• _Stated task_: Repeat the listing in full, preserving every character.
━━ Recorded data ━━
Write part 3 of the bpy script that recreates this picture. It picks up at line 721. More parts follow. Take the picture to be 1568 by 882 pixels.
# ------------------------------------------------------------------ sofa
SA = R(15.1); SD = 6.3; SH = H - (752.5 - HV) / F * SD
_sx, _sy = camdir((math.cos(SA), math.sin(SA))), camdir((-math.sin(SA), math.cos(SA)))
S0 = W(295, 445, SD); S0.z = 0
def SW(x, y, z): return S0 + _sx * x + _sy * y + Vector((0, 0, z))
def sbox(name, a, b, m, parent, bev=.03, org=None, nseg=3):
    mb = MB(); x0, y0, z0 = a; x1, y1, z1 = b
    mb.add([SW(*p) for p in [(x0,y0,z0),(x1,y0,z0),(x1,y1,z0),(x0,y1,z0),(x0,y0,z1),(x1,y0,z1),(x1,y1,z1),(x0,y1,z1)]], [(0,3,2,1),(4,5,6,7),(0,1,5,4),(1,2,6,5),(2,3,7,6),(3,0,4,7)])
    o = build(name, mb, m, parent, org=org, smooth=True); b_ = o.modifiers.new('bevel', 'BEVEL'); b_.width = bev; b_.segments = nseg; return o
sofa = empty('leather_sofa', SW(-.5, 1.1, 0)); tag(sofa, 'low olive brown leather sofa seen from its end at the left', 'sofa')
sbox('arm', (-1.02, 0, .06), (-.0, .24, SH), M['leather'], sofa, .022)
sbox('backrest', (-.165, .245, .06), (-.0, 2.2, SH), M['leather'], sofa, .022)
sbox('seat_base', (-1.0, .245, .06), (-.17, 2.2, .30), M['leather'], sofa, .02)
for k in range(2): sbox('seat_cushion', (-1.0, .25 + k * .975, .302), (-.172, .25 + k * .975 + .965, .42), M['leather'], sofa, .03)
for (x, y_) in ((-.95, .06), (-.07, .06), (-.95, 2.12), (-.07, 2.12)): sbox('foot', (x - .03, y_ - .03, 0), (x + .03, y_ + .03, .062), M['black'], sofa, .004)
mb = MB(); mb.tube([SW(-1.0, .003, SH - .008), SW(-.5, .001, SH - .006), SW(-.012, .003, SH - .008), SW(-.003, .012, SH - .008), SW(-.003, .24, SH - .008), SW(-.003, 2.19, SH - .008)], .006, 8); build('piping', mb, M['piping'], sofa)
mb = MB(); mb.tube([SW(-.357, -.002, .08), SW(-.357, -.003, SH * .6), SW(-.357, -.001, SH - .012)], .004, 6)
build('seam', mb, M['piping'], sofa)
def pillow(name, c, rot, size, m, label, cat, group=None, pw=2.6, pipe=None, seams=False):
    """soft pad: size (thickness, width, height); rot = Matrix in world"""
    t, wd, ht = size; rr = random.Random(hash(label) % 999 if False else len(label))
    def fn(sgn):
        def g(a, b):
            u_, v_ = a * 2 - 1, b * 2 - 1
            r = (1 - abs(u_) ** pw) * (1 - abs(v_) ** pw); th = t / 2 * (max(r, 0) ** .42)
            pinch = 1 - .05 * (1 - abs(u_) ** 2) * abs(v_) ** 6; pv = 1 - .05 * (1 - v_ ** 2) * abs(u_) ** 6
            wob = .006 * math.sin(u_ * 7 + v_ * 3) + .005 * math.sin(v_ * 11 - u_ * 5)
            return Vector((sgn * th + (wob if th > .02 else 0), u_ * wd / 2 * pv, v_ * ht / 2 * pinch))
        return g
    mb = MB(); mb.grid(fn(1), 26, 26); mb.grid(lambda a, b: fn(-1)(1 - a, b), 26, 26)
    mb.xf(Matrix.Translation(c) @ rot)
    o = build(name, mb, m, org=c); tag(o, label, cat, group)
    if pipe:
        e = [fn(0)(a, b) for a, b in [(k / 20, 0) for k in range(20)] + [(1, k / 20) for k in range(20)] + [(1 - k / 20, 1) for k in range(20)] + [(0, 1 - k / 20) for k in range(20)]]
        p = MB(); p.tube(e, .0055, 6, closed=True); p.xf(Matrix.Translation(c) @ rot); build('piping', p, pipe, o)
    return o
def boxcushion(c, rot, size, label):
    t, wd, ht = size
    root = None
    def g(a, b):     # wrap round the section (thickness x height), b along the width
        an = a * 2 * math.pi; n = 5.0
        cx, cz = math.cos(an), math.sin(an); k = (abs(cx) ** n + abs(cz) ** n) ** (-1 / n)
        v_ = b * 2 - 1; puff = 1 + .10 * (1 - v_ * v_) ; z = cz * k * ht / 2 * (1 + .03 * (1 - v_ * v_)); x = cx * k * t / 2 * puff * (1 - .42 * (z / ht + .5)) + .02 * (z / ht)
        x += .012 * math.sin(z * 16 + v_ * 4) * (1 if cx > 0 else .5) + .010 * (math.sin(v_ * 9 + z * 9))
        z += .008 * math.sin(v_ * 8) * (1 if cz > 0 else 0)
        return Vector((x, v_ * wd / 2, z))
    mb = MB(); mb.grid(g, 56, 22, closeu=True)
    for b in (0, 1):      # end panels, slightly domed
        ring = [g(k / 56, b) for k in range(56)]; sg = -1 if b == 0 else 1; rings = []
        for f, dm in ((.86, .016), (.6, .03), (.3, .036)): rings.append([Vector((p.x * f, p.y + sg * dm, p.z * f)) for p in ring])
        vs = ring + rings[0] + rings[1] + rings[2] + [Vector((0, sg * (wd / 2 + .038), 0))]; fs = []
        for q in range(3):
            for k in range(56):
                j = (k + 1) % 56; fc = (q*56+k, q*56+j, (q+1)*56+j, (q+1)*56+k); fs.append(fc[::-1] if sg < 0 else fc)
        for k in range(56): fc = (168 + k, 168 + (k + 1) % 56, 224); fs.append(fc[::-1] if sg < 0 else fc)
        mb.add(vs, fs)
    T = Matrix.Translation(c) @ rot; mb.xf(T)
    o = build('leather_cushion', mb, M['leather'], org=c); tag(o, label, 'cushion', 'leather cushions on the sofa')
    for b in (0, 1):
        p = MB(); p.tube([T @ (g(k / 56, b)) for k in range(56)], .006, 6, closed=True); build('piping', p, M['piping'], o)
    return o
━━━
• _The result_:
Write part 3 of the bpy script that recreates this picture. It picks up at line 721. More parts follow. Take the picture to be 1568 by 882 pixels.
# ------------------------------------------------------------------ sofa
SA = R(15.1); SD = 6.3; SH = H - (752.5 - HV) / F * SD
_sx, _sy = camdir((math.cos(SA), math.sin(SA))), camdir((-math.sin(SA), math.cos(SA)))
S0 = W(295, 445, SD); S0.z = 0
def SW(x, y, z): return S0 + _sx * x + _sy * y + Vector((0, 0, z))
def sbox(name, a, b, m, parent, bev=.03, org=None, nseg=3):
    mb = MB(); x0, y0, z0 = a; x1, y1, z1 = b
    mb.add([SW(*p) for p in [(x0,y0,z0),(x1,y0,z0),(x1,y1,z0),(x0,y1,z0),(x0,y0,z1),(x1,y0,z1),(x1,y1,z1),(x0,y1,z1)]], [(0,3,2,1),(4,5,6,7),(0,1,5,4),(1,2,6,5),(2,3,7,6),(3,0,4,7)])
    o = build(name, mb, m, parent, org=org, smooth=True); b_ = o.modifiers.new('bevel', 'BEVEL'); b_.width = bev; b_.segments = nseg; return o
sofa = empty('leather_sofa', SW(-.5, 1.1, 0)); tag(sofa, 'low olive brown leather sofa seen from its end at the left', 'sofa')
sbox('arm', (-1.02, 0, .06), (-.0, .24, SH), M['leather'], sofa, .022)
sbox('backrest', (-.165, .245, .06), (-.0, 2.2, SH), M['leather'], sofa, .022)
sbox('seat_base', (-1.0, .245, .06), (-.17, 2.2, .30), M['leather'], sofa, .02)
for k in range(2): sbox('seat_cushion', (-1.0, .25 + k * .975, .302), (-.172, .25 + k * .975 + .965, .42), M['leather'], sofa, .03)
for (x, y_) in ((-.95, .06), (-.07, .06), (-.95, 2.12), (-.07, 2.12)): sbox('foot', (x - .03, y_ - .03, 0), (x + .03, y_ + .03, .062), M['black'], sofa, .004)
mb = MB(); mb.tube([SW(-1.0, .003, SH - .008), SW(-.5, .001, SH - .006), SW(-.012, .003, SH - .008), SW(-.003, .012, SH - .008), SW(-.003, .24, SH - .008), SW(-.003, 2.19, SH - .008)], .006, 8); build('piping', mb, M['piping'], sofa)
mb = MB(); mb.tube([SW(-.357, -.002, .08), SW(-.357, -.003, SH * .6), SW(-.357, -.001, SH - .012)], .004, 6)
build('seam', mb, M['piping'], sofa)
def pillow(name, c, rot, size, m, label, cat, group=None, pw=2.6, pipe=None, seams=False):
    """soft pad: size (thickness, width, height); rot = Matrix in world"""
    t, wd, ht = size; rr = random.Random(hash(label) % 999 if False else len(label))
    def fn(sgn):
        def g(a, b):
            u_, v_ = a * 2 - 1, b * 2 - 1
            r = (1 - abs(u_) ** pw) * (1 - abs(v_) ** pw); th = t / 2 * (max(r, 0) ** .42)
            pinch = 1 - .05 * (1 - abs(u_) ** 2) * abs(v_) ** 6; pv = 1 - .05 * (1 - v_ ** 2) * abs(u_) ** 6
            wob = .006 * math.sin(u_ * 7 + v_ * 3) + .005 * math.sin(v_ * 11 - u_ * 5)
            return Vector((sgn * th + (wob if th > .02 else 0), u_ * wd / 2 * pv, v_ * ht / 2 * pinch))
        return g
    mb = MB(); mb.grid(fn(1), 26, 26); mb.grid(lambda a, b: fn(-1)(1 - a, b), 26, 26)
    mb.xf(Matrix.Translation(c) @ rot)
    o = build(name, mb, m, org=c); tag(o, label, cat, group)
    if pipe:
        e = [fn(0)(a, b) for a, b in [(k / 20, 0) for k in range(20)] + [(1, k / 20) for k in range(20)] + [(1 - k / 20, 1) for k in range(20)] + [(0, 1 - k / 20) for k in range(20)]]
        p = MB(); p.tube(e, .0055, 6, closed=True); p.xf(Matrix.Translation(c) @ rot); build('piping', p, pipe, o)
    return o
def boxcushion(c, rot, size, label):
    t, wd, ht = size
    root = None
    def g(a, b):     # wrap round the section (thickness x height), b along the width
        an = a * 2 * math.pi; n = 5.0
        cx, cz = math.cos(an), math.sin(an); k = (abs(cx) ** n + abs(cz) ** n) ** (-1 / n)
        v_ = b * 2 - 1; puff = 1 + .10 * (1 - v_ * v_) ; z = cz * k * ht / 2 * (1 + .03 * (1 - v_ * v_)); x = cx * k * t / 2 * puff * (1 - .42 * (z / ht + .5)) + .02 * (z / ht)
        x += .012 * math.sin(z * 16 + v_ * 4) * (1 if cx > 0 else .5) + .010 * (math.sin(v_ * 9 + z * 9))
        z += .008 * math.sin(v_ * 8) * (1 if cz > 0 else 0)
        return Vector((x, v_ * wd / 2, z))
    mb = MB(); mb.grid(g, 56, 22, closeu=True)
    for b in (0, 1):      # end panels, slightly domed
        ring = [g(k / 56, b) for k in range(56)]; sg = -1 if b == 0 else 1; rings = []
        for f, dm in ((.86, .016), (.6, .03), (.3, .036)): rings.append([Vector((p.x * f, p.y + sg * dm, p.z * f)) for p in ring])
        vs = ring + rings[0] + rings[1] + rings[2] + [Vector((0, sg * (wd / 2 + .038), 0))]; fs = []
        for q in range(3):
            for k in range(56):
                j = (k + 1) % 56; fc = (q*56+k, q*56+j, (q+1)*56+j, (q+1)*56+k); fs.append(fc[::-1] if sg < 0 else fc)
        for k in range(56): fc = (168 + k, 168 + (k + 1) % 56, 224); fs.append(fc[::-1] if sg < 0 else fc)
        mb.add(vs, fs)
    T = Matrix.Translation(c) @ rot; mb.xf(T)
    o = build('leather_cushion', mb, M['leather'], org=c); tag(o, label, 'cushion', 'leather cushions on the sofa')
    for b in (0, 1):
        p = MB(); p.tube([T @ (g(k / 56, b)) for k in range(56)], .006, 6, closed=True); build('piping', p, M['piping'], o)
    return o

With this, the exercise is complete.